The Centre for Particle Physics at Royal Holloway is offering a PhD opportunity on the T2K and DUNE long baseline neutrino oscillation experiments. Neutrinos are fundamental particles which are absurdly abundant, yet elusively shy. Neutrino oscillation is a phenomenon whereby neutrinos that were born as one of three flavours can be later detected as a different flavour. Long baseline oscillation experiments study neutrinos changing flavour between Near Detectors, placed close to a neutrino beam source, and gigantic, kiloton-scale Far Detectors, located hundreds of kilometres away. If neutrinos and antineutrinos are seen to oscillate differently, they would be Violating Charge-Parity symmetry (CPV). A significant enough source of CPV may in turn be able to explain why the visible universe is made almost entirely of matter and not antimatter. As a doctoral student at Royal Holloway, you would contribute to the current- and next-generation flagship searches for CPV in the oscillation of neutrinos on T2K and/or DUNE. 

 The Tokai-to-Kamioka (T2K) experiment is used to study neutrino oscillation over a 295 km baseline between J-PARC (an 80 minute express-train-ride north of Tokyo) and Super-Kamiokande, on the west coast of Japan. T2K has been making measurements for the last decade, and will continue to perform more sensitive searches with new data until around 2027. At Royal Holloway, Dr. Kaboth and Dr. Pickering each play a central role in producing T2K's world-leading results, as scientific leaders in the near detector data analysis and the modelling of neutrino interactions in the detectors. T2K's latest result, featured as a cover article in Nature [580, p339-344], suggests that neutrino oscillation breaks CP symmetry, and thus might explain the observed matter-antimatter asymmetry in the universe. This result was listed as number 1 in Nature’s Ten Highlights from 2020. 

The Deep Underground Neutrino Experiment (DUNE) is a next generation experiment in its design phase and is expected to begin taking data at the end of the decade. DUNE's main goal is to conclusively measure CPV in the oscillations of neutrinos and antineutrinos over a 1300 km baseline. It will do this with massive neutrino detectors filled with kilotons of Liquid Argon (LAr), the LArgest ever operated. This technology enables incredibly detailed 'pictures' of interacting neutrinos to be analysed and is central to DUNE's CPV sensitivity, but challenges need to be overcome in the design and the analysis of LAr detector data. Dr. Kaboth leads DUNE Data AcQuisition system development and Dr. Pickering leads the DUNE neutrino oscillation analysis, and is specifically involved in the implementation of the novel DUNE-PRISM analysis technique, which makes use of a moveable LAr near detector, the first of its kind!

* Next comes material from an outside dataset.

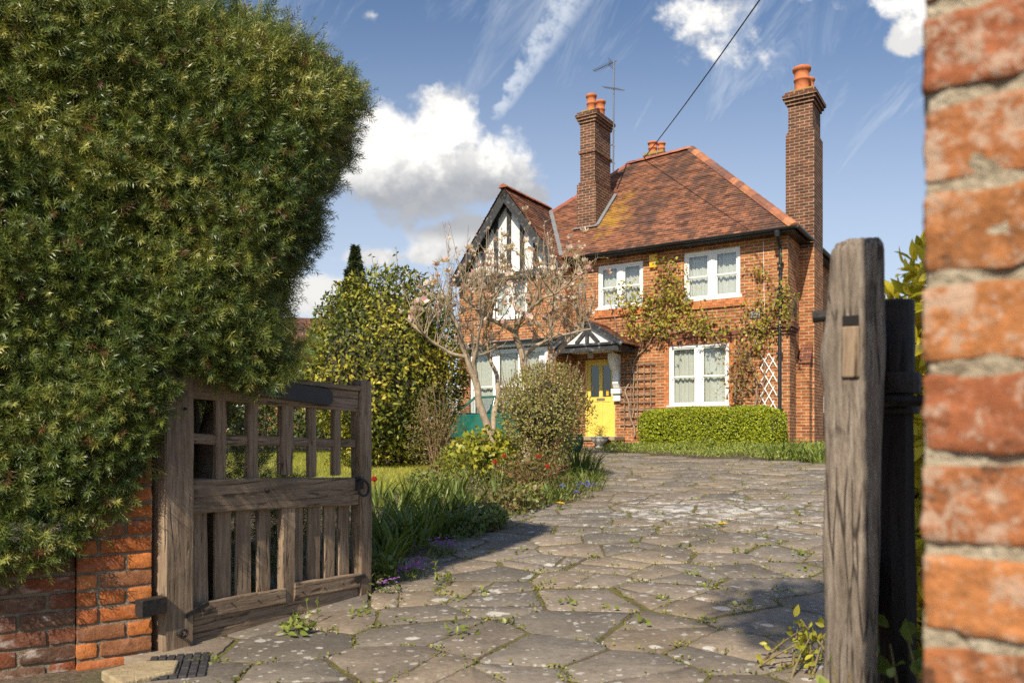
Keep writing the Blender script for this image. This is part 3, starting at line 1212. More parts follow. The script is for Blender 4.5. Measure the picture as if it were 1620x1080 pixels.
def window(name, r, w, lights=2, rec=0.05, arch=0.0, curtains=True):
    """a pair of sliding sashes in a white frame; panes and net curtains are sub-parts"""
    u0, u1, z0, z1 = r
    f = hmb()
    y0 = w + rec
    th = 0.07
    jw = 0.07
    mull = 0.15
    f.box((u0, y0 - 0.02, z0), (u0 + jw, y0 + th, z1))
    f.box((u1 - jw, y0 - 0.02, z0), (u1, y0 + th, z1))
    f.box((u0 + jw, y0 - 0.018, z1 - jw), (u1 - jw, y0 + th, z1 - 0.001))
    f.box((u0 - 0.05, w - 0.035, z0 - 0.055), (u1 + 0.05, y0 + th, z0 + 0.03))
    n = lights
    wd = (u1 - u0 - 2 * jw - mull * (n - 1)) / n
    panes = hmb()
    cur = hmb()
    for k in range(n):
        a = u0 + jw + k * (wd + mull)
        b = a + wd
        if k:
            f.box((a - mull, y0 - 0.016, z0 + 0.03), (a, y0 + th, z1 - jw))
            f.box((a - mull / 2 - 0.02, y0 - 0.03, z0 + 0.031), (a - mull / 2 + 0.02, y0 - 0.017, z1 - jw - 0.001))
        zb, zt_ = z0 + 0.03, z1 - jw
        zm = (zb + zt_) / 2
        s = 0.045
        for (c, d, yy) in ((zb, zm + 0.02, y0 + 0.03), (zm - 0.02, zt_, y0 + 0.005)):
            f.box((a, yy, c), (a + s, yy + 0.024, d))
            f.box((b - s, yy, c), (b, yy + 0.024, d))
            f.box((a + s, yy, d - s * 0.8), (b - s, yy + 0.024, d - 0.001))
            f.box((a + s, yy, c + 0.001), (b - s, yy + 0.024, c + s * (1.5 if c == zb else 0.8)))
            panes.add([(a + s, yy + 0.012, c + s * 0.5), (b - s, yy + 0.012, c + s * 0.5), (b - s, yy + 0.012, d - s * 0.5), (a + s, yy + 0.012, d - s * 0.5)], [(0, 1, 2, 3)])
            for hx in (a - 0.0, b - 0.03):        # little sash horns
                if c != zb:
                    f.box((hx + 0.002, yy, c - 0.05), (hx + 0.028, yy + 0.022, c))
        if curtains:
            m = 44
            ph = rng.uniform(0, 6)
            V, F = [], []
            for q in range(m + 1):
                x = a - 0.05 + (wd + 0.10) * q / m
                yy = y0 + 0.14 + 0.020 * math.sin(q * 0.75 + ph + 1.3 * math.sin(q * 0.21 + ph)) + 0.012 * math.sin(q * 1.9 + 1.7 * ph + math.sin(q * 0.4))
                V += [(x, yy + 0.012 * math.sin(q * 0.8), zb - 0.05), (x, yy, zt_ + 0.04)]
            for q in range(m):
                F.append((2 * q, 2 * q + 2, 2 * q + 3, 2 * q + 1))
            cur.add(V, F)
    fo = f.build(name, M_WHITE, house)
    panes.build('pane', M_GLASS, fo)
    if curtains:
        cur.build('net_curtain', M_CURTAIN, fo, smooth=True)
    return fo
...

 This studentship will offer you opportunities to build a broad range of skills working on one or both of these experiments that are highly sought-after both in the experimental particle physics field and in industry. Work on data analysis efforts will train statistical inference, modelling, and computer programming techniques. Additionally, there will be options to contribute to Machine Learning and Computer Vision aided LAr detector reconstruction, LAr detector DAQ design, and GPU-acceleration of statistical analysis. Strong communication skills will be developed through the presentation of results at collaboration phone meetings, in-person meetings, and international conferences. The studentship will also offer you opportunities to travel to J-PARC near Tokyo in Japan and/or Fermilab near Chicago in the US.